Il principio di autosufficienza del ricorso per cassazione è stato introdotto dalla giurisprudenza e si è successivamente sviluppato in ambito penale in ragione di un’esigenza precisa: impedire, a fronte di un ampliamento del motivo di ricorso attinente ai vizi della motivazione, che la Suprema Corte fosse costretta, per poter decidere, ad una rilettura di tutti gli atti processuali.
Storicamente inteso come la necessità che il ricorso recasse in sé (mediante trascrizione) o con sé (mediante allegazione) gli atti in riferimento ai quali venivano formulate le censure alla sentenza impugnata, il principio è stato interpretato così variamente dalla giurisprudenza da rendere necessari dapprima l’adozione di un protocollo tra la Suprema Corte di cassazione ed il Consiglio Nazionale Forense e, successivamente, addirittura un intervento normativo: ciò al fine di individuare coordinate certe entro le quali l’interprete potesse muoversi.

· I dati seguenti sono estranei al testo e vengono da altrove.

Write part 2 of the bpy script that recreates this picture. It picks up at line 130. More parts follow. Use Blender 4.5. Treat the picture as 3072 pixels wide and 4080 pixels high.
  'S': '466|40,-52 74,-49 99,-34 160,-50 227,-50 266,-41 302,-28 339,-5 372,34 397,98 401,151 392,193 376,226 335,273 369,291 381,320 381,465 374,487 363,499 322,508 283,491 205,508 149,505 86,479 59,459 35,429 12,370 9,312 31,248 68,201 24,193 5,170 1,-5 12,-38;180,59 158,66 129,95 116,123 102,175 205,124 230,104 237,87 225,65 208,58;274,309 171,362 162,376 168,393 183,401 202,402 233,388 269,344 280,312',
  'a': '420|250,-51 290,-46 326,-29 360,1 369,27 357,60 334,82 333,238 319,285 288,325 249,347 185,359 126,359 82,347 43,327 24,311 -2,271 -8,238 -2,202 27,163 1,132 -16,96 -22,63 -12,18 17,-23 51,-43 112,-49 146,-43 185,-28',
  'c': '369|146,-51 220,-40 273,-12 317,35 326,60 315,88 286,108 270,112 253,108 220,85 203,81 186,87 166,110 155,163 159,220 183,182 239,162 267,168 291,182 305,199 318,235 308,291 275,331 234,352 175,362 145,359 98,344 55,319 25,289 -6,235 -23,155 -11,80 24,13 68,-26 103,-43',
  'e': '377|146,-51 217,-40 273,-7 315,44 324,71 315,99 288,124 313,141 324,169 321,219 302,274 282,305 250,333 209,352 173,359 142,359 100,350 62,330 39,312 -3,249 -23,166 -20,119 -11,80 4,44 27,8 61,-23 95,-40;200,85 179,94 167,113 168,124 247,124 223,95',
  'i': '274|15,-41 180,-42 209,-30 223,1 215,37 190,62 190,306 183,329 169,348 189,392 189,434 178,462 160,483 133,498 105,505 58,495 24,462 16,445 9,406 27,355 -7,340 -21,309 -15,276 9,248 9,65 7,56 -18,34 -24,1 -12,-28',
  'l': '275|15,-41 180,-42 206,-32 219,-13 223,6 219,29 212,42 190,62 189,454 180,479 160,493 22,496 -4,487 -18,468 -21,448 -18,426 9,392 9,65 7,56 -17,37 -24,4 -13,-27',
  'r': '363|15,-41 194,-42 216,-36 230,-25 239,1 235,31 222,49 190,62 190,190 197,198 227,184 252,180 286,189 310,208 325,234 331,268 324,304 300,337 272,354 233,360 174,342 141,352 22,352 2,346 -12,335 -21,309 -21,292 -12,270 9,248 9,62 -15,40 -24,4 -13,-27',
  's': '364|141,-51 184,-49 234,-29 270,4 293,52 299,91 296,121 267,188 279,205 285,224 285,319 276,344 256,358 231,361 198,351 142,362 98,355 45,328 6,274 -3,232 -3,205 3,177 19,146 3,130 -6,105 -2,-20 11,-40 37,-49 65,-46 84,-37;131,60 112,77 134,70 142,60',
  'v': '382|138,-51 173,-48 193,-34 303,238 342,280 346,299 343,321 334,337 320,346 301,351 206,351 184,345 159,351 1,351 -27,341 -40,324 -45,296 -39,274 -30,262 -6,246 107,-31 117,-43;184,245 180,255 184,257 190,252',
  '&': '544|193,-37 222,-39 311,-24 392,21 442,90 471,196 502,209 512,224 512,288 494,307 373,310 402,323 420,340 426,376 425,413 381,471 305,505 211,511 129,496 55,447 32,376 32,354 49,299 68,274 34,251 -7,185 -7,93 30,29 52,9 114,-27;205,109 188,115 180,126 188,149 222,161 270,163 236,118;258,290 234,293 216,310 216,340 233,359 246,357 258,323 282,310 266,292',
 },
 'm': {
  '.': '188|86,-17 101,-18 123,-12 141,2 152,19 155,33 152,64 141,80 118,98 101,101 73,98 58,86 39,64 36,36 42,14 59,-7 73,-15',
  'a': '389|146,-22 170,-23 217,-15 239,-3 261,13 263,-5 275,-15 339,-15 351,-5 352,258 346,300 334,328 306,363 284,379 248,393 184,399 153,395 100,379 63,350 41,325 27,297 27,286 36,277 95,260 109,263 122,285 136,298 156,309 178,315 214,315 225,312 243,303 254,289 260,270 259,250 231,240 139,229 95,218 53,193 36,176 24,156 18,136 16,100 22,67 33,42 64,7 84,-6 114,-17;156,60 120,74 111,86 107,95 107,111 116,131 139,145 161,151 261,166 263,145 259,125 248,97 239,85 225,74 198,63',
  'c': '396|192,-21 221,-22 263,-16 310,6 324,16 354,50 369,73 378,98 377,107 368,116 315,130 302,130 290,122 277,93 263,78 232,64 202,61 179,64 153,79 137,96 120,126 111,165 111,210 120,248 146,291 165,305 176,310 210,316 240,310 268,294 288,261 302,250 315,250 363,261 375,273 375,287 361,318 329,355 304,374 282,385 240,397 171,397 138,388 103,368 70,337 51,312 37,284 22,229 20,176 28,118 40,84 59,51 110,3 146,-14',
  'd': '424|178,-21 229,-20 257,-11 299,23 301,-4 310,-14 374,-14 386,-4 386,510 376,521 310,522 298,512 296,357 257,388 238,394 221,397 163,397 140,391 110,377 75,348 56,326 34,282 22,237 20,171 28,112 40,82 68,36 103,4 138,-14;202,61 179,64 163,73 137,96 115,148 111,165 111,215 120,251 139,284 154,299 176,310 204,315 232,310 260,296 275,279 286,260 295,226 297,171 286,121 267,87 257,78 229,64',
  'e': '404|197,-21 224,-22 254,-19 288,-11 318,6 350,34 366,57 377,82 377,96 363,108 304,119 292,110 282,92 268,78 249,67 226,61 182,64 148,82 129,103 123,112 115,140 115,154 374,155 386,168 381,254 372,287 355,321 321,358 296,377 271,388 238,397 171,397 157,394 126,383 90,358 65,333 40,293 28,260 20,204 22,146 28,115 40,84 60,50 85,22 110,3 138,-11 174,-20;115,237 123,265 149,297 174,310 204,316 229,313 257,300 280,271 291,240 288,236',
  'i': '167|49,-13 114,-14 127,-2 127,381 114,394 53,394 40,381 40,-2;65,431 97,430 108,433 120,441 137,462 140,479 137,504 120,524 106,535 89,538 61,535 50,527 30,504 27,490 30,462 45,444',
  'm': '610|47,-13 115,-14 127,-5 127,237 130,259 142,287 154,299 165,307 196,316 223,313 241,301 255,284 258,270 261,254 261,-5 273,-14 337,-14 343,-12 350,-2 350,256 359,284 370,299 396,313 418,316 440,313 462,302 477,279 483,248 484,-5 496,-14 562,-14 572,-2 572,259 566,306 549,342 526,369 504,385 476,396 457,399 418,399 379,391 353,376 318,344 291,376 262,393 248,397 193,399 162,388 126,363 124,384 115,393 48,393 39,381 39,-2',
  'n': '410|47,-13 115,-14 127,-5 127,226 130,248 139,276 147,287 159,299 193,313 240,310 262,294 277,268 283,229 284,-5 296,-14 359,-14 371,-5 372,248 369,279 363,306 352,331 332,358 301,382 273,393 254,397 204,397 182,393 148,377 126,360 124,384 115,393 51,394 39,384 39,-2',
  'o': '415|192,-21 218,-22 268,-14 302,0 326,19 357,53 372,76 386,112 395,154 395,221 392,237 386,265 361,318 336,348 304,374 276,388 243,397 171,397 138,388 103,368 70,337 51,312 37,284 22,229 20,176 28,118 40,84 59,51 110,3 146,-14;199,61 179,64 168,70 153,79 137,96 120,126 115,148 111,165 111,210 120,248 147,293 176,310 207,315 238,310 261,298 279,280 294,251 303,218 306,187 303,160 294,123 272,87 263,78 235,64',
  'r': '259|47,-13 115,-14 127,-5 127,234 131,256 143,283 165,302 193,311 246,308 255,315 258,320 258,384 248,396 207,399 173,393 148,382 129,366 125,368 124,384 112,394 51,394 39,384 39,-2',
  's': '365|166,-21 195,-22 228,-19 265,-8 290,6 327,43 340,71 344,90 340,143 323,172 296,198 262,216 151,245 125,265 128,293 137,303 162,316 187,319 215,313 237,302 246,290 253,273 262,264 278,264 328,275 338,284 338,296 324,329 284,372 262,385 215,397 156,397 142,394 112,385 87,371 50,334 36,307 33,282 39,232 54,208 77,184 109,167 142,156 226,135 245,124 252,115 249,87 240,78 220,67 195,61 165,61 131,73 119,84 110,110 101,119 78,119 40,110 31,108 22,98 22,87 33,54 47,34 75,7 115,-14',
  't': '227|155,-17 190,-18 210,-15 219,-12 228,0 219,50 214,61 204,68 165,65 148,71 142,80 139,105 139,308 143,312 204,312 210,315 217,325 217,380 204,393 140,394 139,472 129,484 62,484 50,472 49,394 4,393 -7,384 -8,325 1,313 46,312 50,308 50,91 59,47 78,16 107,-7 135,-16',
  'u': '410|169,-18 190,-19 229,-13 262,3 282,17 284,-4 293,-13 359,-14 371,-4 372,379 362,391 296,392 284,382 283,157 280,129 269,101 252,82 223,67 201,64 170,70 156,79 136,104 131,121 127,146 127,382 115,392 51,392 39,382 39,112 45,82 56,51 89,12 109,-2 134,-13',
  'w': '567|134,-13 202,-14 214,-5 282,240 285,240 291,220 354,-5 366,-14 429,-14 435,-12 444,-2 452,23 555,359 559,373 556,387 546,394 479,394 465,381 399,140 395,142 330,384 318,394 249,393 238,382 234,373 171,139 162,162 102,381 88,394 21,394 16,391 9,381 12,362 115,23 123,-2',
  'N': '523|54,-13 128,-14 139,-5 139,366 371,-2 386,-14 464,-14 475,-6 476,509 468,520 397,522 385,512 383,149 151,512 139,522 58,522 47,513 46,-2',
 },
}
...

Il presente studio, dopo aver inquadrato le ragioni che hanno portato alla nascita del canone di autosufficienza del ricorso nel processo civile e all’estensione della sua applicazione nel processo penale, cerca di delineare l’evoluzione avuta dal principio negli ultimi decenni, per poi suggerire, attraverso riflessioni di natura sistematica, quale dimensione possa essere legittimamente riconosciuta all’“autosufficienza” o alla luce dell’attuale contesto normativo.